Well the suggestion that Korea host a joint North South team comes not with urgency from Pyongyang but from Seoul itself.
Now, according to the gatekeeper of South Korea's ideological and political purity Donald Kirk, that suggestion will take close to centre stage in the next two presidential elections.
The very thought of easing the taut relations between North and South that Lee himself has created by his draconian 'Drang nach Norden' policies which almost brought about a shooting war, is abhorrent to Kirk.
A strong supporter of Lee, he shudders that the Grand National Party which came back to power in 2008, will probably have as its standard bearer Park Geun hye, daughter of dictator Park Chung hee [whose memory has become the object of nostalgia and reputation is getting a wholesale re evaluation] favours lowering the temperature of attacks on North Korea.
Lee's four years in power have not been all wine and roses; it looks as though South Koreans have grown weary with his in your face style of governing. A lull in tensions is very much on the agenda.
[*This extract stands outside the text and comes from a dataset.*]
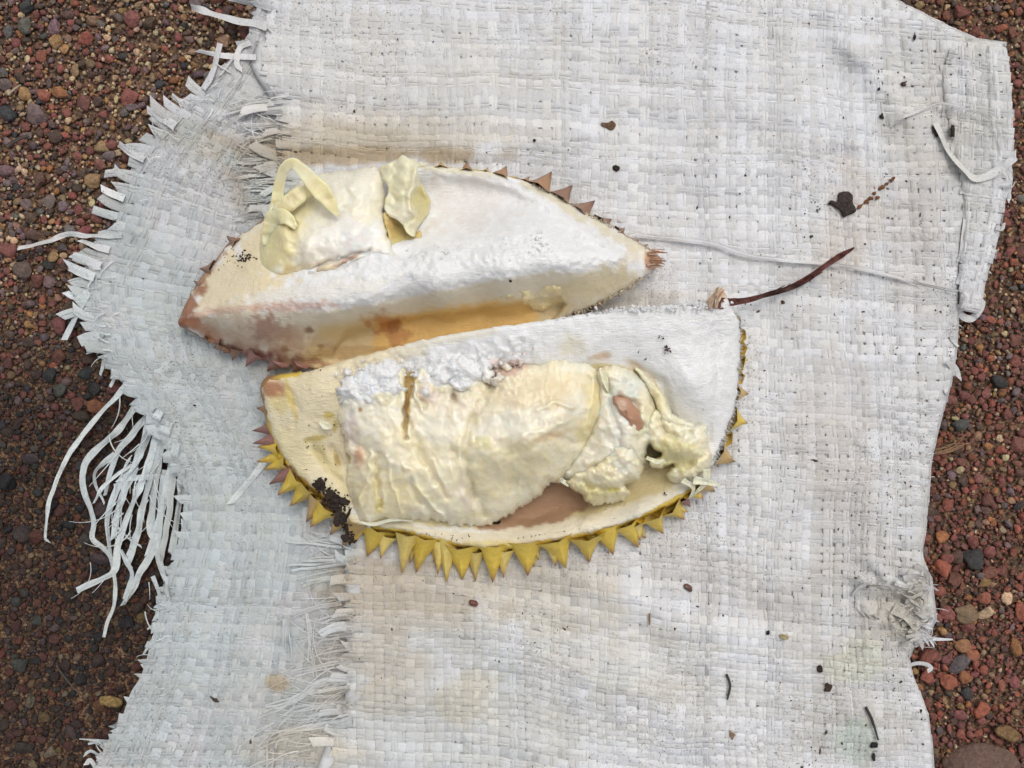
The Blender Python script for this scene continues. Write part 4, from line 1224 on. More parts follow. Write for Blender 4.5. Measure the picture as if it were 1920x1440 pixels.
# translucent yellow flesh in the right end of the amber hollow
relief('flesh', [(935, 556), (960, 545), (1000, 540), (1048, 533), (1060, 545), (1058, 562), (1035, 575), (1010, 585), (985, 572), (955, 566)], lambda x, y: A_Z(x, y) + 0.6 * hollow(x, y) + 1.0, 2.2, M_flesh, A,
       paint((0.72, 0.59, 0.33), [(1010, 555, 40, 16, 0, (0.76, 0.67, 0.44), 0.7)], 70), edge=(14, 3.5), skirt=4, jag=4, noise=[(18, 1.8, 29, None), (7, 0.5, 30, None)], seed=14)
# torn orange fibre at the right tip
for k in range(16):
    x0, y0 = random.uniform(1212, 1224), random.uniform(470, 500)
    a_ = random.uniform(-0.25, 0.35)
    strip('stem_fibre', A, [(x0, y0, 28), (x0 + 14, y0 + 14 * a_, 28.5), (x0 + random.uniform(18, 30), y0 + 26 * a_, 27.5)], [4.5, 4, 0.8], 0.35, M_fibre, lambda x, y, c=random.choice(((0.50, 0.20, 0.08), (0.62, 0.36, 0.22), (0.70, 0.50, 0.36))): np.ones(x.shape + (3,)) * np.array(c), ns=3, n=10, seed=k)

# ------------------------------------------------------------------ durian, lower piece
B_OUT = [(497, 716), (560, 702), (620, 684), (700, 661), (780, 641), (850, 626), (950, 611), (1040, 598), (1120, 585), (1200, 577), (1260, 572), (1315, 571), (1338, 556), (1352, 541), (1362, 556), (1372, 578), (1386, 600), (1388, 640), (1384, 700), (1378, 760), (1358, 820), (1332, 880), (1300, 912), (1250, 946), (1180, 976), (1100, 1001), (1000, 1019), (930, 1026), (860, 1021), (800, 1007), (740, 992), (690, 988), (655, 980), (620, 940), (560, 893), (530, 853), (508, 805), (498, 762)]
B_Z = TPS([(497, 716, 33), (560, 702, 37), (620, 684, 41), (700, 661, 44), (780, 641, 46), (850, 626, 48), (950, 611, 50), (1040, 598, 50), (1120, 585, 50), (1200, 577, 50), (1260, 572, 48), (1315, 571, 46), (1352, 541, 42), (1372, 578, 40),
    (1388, 640, 32), (1384, 700, 29), (1378, 760, 27), (1358, 820, 26), (1332, 880, 25), (1300, 912, 25), (1250, 946, 25), (1180, 976, 25), (1100, 1001, 25), (1000, 1019, 25), (930, 1026, 25), (860, 1021, 25), (800, 1007, 25), (740, 992, 25), (655, 980, 24), (620, 940, 24), (560, 893, 24), (530, 853, 25), (508, 805, 27), (498, 762, 30),
    (600, 730, 42), (700, 712, 43), (800, 692, 43), (900, 680, 43), (1000, 660, 47), (1100, 648, 47), (1200, 636, 47), (1280, 632, 45), (1340, 640, 39),
    (560, 780, 35), (600, 850, 28), (640, 900, 25), (560, 840, 29), (630, 800, 33), (620, 905, 25),
    (768, 725, 42), (770, 780, 39), (700, 850, 20), (800, 850, 16), (900, 850, 10), (1000, 850, 8), (1020, 940, 9), (1080, 925, 9), (960, 965, 12), (1150, 850, 10), (1240, 850, 14), (900, 960, 15), (1140, 925, 12),
    (1280, 720, 42), (1330, 760, 36), (1245, 712, 38), (1300, 680, 43), (1250, 780, 26), (1300, 830, 24), (1340, 820, 27), (1350, 700, 36), (1290, 800, 26),
    (1000, 996, 24), (900, 1003, 24), (1100, 975, 24), (1200, 945, 24), (1285, 893, 24), (800, 985, 23), (1000, 978, 15), (1100, 955, 14), (1200, 920, 16)], 0.002, 13.0)
B_col = paint(WHITE, [
    ('poly', [(640, 760), (760, 700), (1130, 680), (1200, 690), (1240, 730), (1262, 790), (1318, 810), (1318, 878), (1250, 922), (1180, 948), (1100, 972), (1000, 988), (900, 992), (800, 985), (690, 980), (655, 940)], (0.68, 0.57, 0.30), 0.95, 5),
    ('poly', [(490, 700), (560, 695), (700, 655), (760, 640), (720, 690), (640, 730), (645, 800), (660, 960), (700, 985), (690, 1000), (655, 990), (560, 900), (500, 810)], (0.83, 0.72, 0.46), 0.9, 8),
    ('poly', [(650, 985), (690, 978), (900, 999), (1100, 968), (1250, 922), (1325, 868), (1350, 890), (1250, 956), (1100, 1010), (930, 1036), (690, 1000)], (0.83, 0.74, 0.54), 0.95, 4),
    ('poly', [(752, 700), (790, 700), (785, 800), (770, 830), (755, 800)], (0.50, 0.33, 0.10), 0.9, 5),
    ('poly', [(895, 991), (900, 930), (960, 880), (1060, 850), (1085, 880), (1112, 948), (1060, 974), (1000, 987), (940, 993)], (0.40, 0.235, 0.135), 0.97, 3),
    (600, 720, 140, 40, -14, (0.81, 0.70, 0.46), 0.9), (560, 800, 100, 110, 0, (0.83, 0.725, 0.49), 0.9), (540, 860, 60, 60, 45, (0.83, 0.72, 0.42), 0.7), (700, 680, 120, 20, -16, (0.78, 0.69, 0.50), 0.8), (840, 636, 110, 12, -10, (0.78, 0.72, 0.56), 0.6),
    (525, 750, 20, 24, 0, (0.74, 0.60, 0.24), 0.6), (515, 728, 30, 18, 0, (0.42, 0.18, 0.08), 0.9), (620, 870, 60, 18, 55, (0.72, 0.60, 0.28), 0.6), (545, 745, 8, 44, -15, (0.62, 0.46, 0.10), 0.7), (590, 822, 26, 6, -10, (0.60, 0.46, 0.12), 0.8), (615, 780, 12, 8, 0, (0.56, 0.44, 0.08), 0.8), (628, 800, 6, 14, 0, (0.55, 0.42, 0.08), 0.8), (632, 860, 7, 24, -25, (0.50, 0.36, 0.12), 0.8), (600, 850, 10, 30, -30, (0.62, 0.52, 0.26), 0.7),
    (1000, 1010, 330, 15, 0, (0.75, 0.67, 0.50), 0.85), (1200, 955, 130, 17, -24, (0.78, 0.73, 0.60), 0.85), (1300, 890, 60, 14, -50, (0.79, 0.75, 0.64), 0.7), (730, 990, 60, 12, 5, (0.74, 0.66, 0.42), 0.8),
    (1070, 645, 30, 26, 0, (0.75, 0.68, 0.50), 0.6), (1128, 668, 24, 10, -10, (0.60, 0.40, 0.22), 0.7), (1195, 690, 40, 12, 35, (0.68, 0.52, 0.34), 0.6), (1350, 548, 18, 22, 30, (0.70, 0.46, 0.27), 0.85), (960, 690, 34, 14, -20, (0.66, 0.42, 0.34), 0.7), (900, 705, 60, 10, -14, (0.72, 0.58, 0.50), 0.5),
    (1000, 1021, 280, 8, 0, (0.70, 0.56, 0.20), 0.7), (1230, 968, 120, 7, -24, (0.72, 0.60, 0.20), 0.7)], 71, 0.35, 22)
fuzzB = lambda x, y: (1 - ss(25, 60, np.abs(y - (712 - 0.13 * (x - 700))))) * ss(610, 660, x) * (1 - ss(980, 1040, x))
B = empty('durian_piece', tuple(P(940, 810, 8)))
tag(B, 'lower half of split durian with pale wet flesh and yellow thorns along its bottom rim', 'durian', 'opened durian pieces')
relief('pith', B_OUT, B_Z, 3.6, M_pith, B, B_col, edge=(8, 1.8), skirt=lambda x, y: 0 * x + 9, jag=2.4, seed=23,
       noise=[(60, 0.9, 35, None), (15, 1.2, 36, lambda x, y: 0.12 + 1.4 * fuzzB(x, y) + 0.25 * ss(1180, 1300, x) * (1 - ss(700, 800, y))), (6.5, 0.7, 37, lambda x, y: 0.1 + 1.3 * fuzzB(x, y) + 0.2 * ss(1250, 1350, x))],
       grooves=[([(545, 730), (556, 770), (552, 800)], 5, 1.2), ([(585, 830), (610, 870), (635, 905)], 8, 2.0), ([(625, 840), (640, 870)], 6, 3), ([(1340, 575), (1345, 640), (1342, 740), (1325, 830)], 6, 1.2), ([(1190, 685), (1240, 720), (1262, 780)], 8, 2.5)])
rind(B, B_OUT, B_Z, lambda x, y: np.where(y < 700, 0.15, 1.0) * (1 - ss(1320, 1350, x)), paint((0.80, 0.58, 0.11), [(500, 740, 30, 60, 0, (0.34, 0.16, 0.07), 0.9), (1380, 700, 40, 220, 0, (0.78, 0.74, 0.58), 0.95), (560, 900, 40, 30, 40, (0.48, 0.33, 0.06), 0.6)], 73), 74)

BSP = [
    (506, 768, 481, 765, 26, BR2), (512, 803, 473, 809, 28, PUR), (513, 824, 473, 831, 26, PUR), (520, 838, 482, 836, 30, YG), (524, 856, 481, 867, 28, YG), (535, 866, 494, 880, 32, YG), (546, 884, 503, 907, 36, PUR), (556, 896, 520, 929, 40, YG), (576, 914, 545, 950, 46, YG), (596, 938, 574, 980, 36, TAN), (610, 952, 581, 988, 44, YG), (640, 972, 620, 1004, 36, TAN), (668, 980, 639, 1026, 46, TAN),
    (706, 994, 686, 1043, 54, YG), (724, 1010, 711, 1047, 28, YP), (762, 1012, 753, 1076, 36, YP), (795, 1012, 780, 1074, 50, YG), (824, 1024, 823, 1078, 26, YP), (838, 1022, 834, 1092, 40, YP), (866, 1028, 866, 1087, 58, YG), (891, 1040, 890, 1090, 30, YP), (925, 1032, 925, 1093, 46, YG), (944, 1040, 944, 1084, 28, YP), (986, 1024, 990, 1080, 56, YG),
    (1036, 1024, 1044, 1062, 28, YP), (1044, 1016, 1060, 1066, 54, YG), (1098, 1006, 1105, 1055, 54, YG), (1138, 994, 1149, 1041, 48, YG), (1176, 984, 1198, 1027, 46, YG), (1192, 982, 1202, 1014, 30, YP), (1222, 966, 1243, 1002, 46, YG), (1256, 948, 1285, 973, 46, YG), (1282, 934, 1295, 950, 26, PUR), (1314, 906, 1342, 920, 38, TAN), (1346, 852, 1377, 868, 44, TAN),
    (1362, 818, 1371, 815, 26, YG), (1374, 786, 1402, 794, 36, YG), (1380, 736, 1404, 738, 32, TAN), (1384, 706, 1393, 703, 22, YG), (1384, 676, 1402, 675, 34, YG), (1388, 652, 1395, 650, 24, YG), (1389, 626, 1396, 622, 22, YG), (1380, 604, 1390, 608, 20, YG), (1300, 920, 1318, 936, 30, YG), (1115, 1006, 1112, 1035, 26, YP), (1000, 1024, 1012, 1050, 24, YP), (672, 990, 664, 1020, 26, YG)]
for (bx, by, tx, ty, w, c) in BSP:
    z0 = random.uniform(15, 20)
    cc = tuple(np.array(c) * random.uniform(0.88, 1.12))
    if 600 < bx < 1280 and by > 900 and random.random() < 0.5:   # a smaller thorn lower down on the rind, behind
        sx_ = random.uniform(10, 18) * random.choice((-1, 1))
        spine(B, bx + sx_, by, bx + sx_ + (tx - bx) * 0.8, by + (ty - by) * random.uniform(0.5, 0.75), w * 0.6, 12.5, 11.5, tuple(np.array(YP) * 0.92), (0.34, 0.14, 0.05), 0.8)
    spine(B, bx, by, tx, ty, w, z0, z0 - random.uniform(1, 5), cc, TIP if c in (PUR, TAN, BR2) else random.choice(((0.36, 0.14, 0.04), (0.42, 0.25, 0.04), (0.30, 0.08, 0.04))), 0.76)


def lobe(outline, pts, base_col, blots, seed, noise_, grooves=(), edge=(26, 12), skirt=12, step=2.2, jag=2.5, name='flesh', mat=None, lam=0.003):
    return relief(name, outline, TPS(pts, lam), step, mat or M_flesh, B, mottle(paint(base_col, blots, seed, 0.35, 18), 0.05, seed + 2), extra=wrinkle(0.6, 34, seed + 40) if mat is None else None, edge=edge, skirt=skirt, jag=jag, noise=noise_, grooves=grooves, seed=seed)


FC = (0.80, 0.75, 0.60)
def wrinkle(amp, sc, sd):
    """thin raised creases, as on a wet skin"""
    def f(x, y):
        wx = x + 10 * vn(x / 40, y / 40, sd + 1); wy = y + 10 * vn(x / 40, y / 40, sd + 2)
        r = (1 - np.minimum(1, np.abs(fbm(wx / sc, wy / (sc * 1.7), sd, 3)) * 1.6)) ** 4
        r2 = (1 - np.minimum(1, np.abs(fbm(wx / (sc * 0.4), wy / (sc * 0.6), sd + 7, 2)) * 1.8)) ** 4
        m_ = ss(-0.3, 0.5, vn(x / 60, y / 60, sd + 5))
        return amp * (r * m_ + 0.35 * r2 * (1 - 0.6 * m_))
    return f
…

Park is not the only one pushing for a joint North South presence at the 2018 winter games. Other political parties like the Democratic Party see the value in presenting a common front in Pyeongchang. So, the call is beyond partisanship, it seems.
The idea of a North South team is not new, and we have seen it in other Olympic and Football World Games.
Nevertheless the very idea of a 'united' Korean effort sends shivers down Kirk's spine. GuamDiary suggests if you can afford the high price of his book, 'Korea betrayed: Kim Dae Jung and sunshine' to see where this unreconstructed Cold Warrior is coming from. As a US citizen he has donned the cloak of knowing what is best for South Korea better than South Koreans themselves.
For him, the weakening of Lee's aggressive, short of war policy towards the DPRK is fraught with dangers. It may very well bring back a modified 'Sunshine Policy', which Kirk has never shied away from damning. What imperial arrogance!
He may think that he knows what is best for South Koreans, yet he misses by a wide margin the existential pride Koreans North or South have for the land of Korea. So 'Korea' as an ideal takes pride of place in this instance over political differences, in a competitive international sports venue.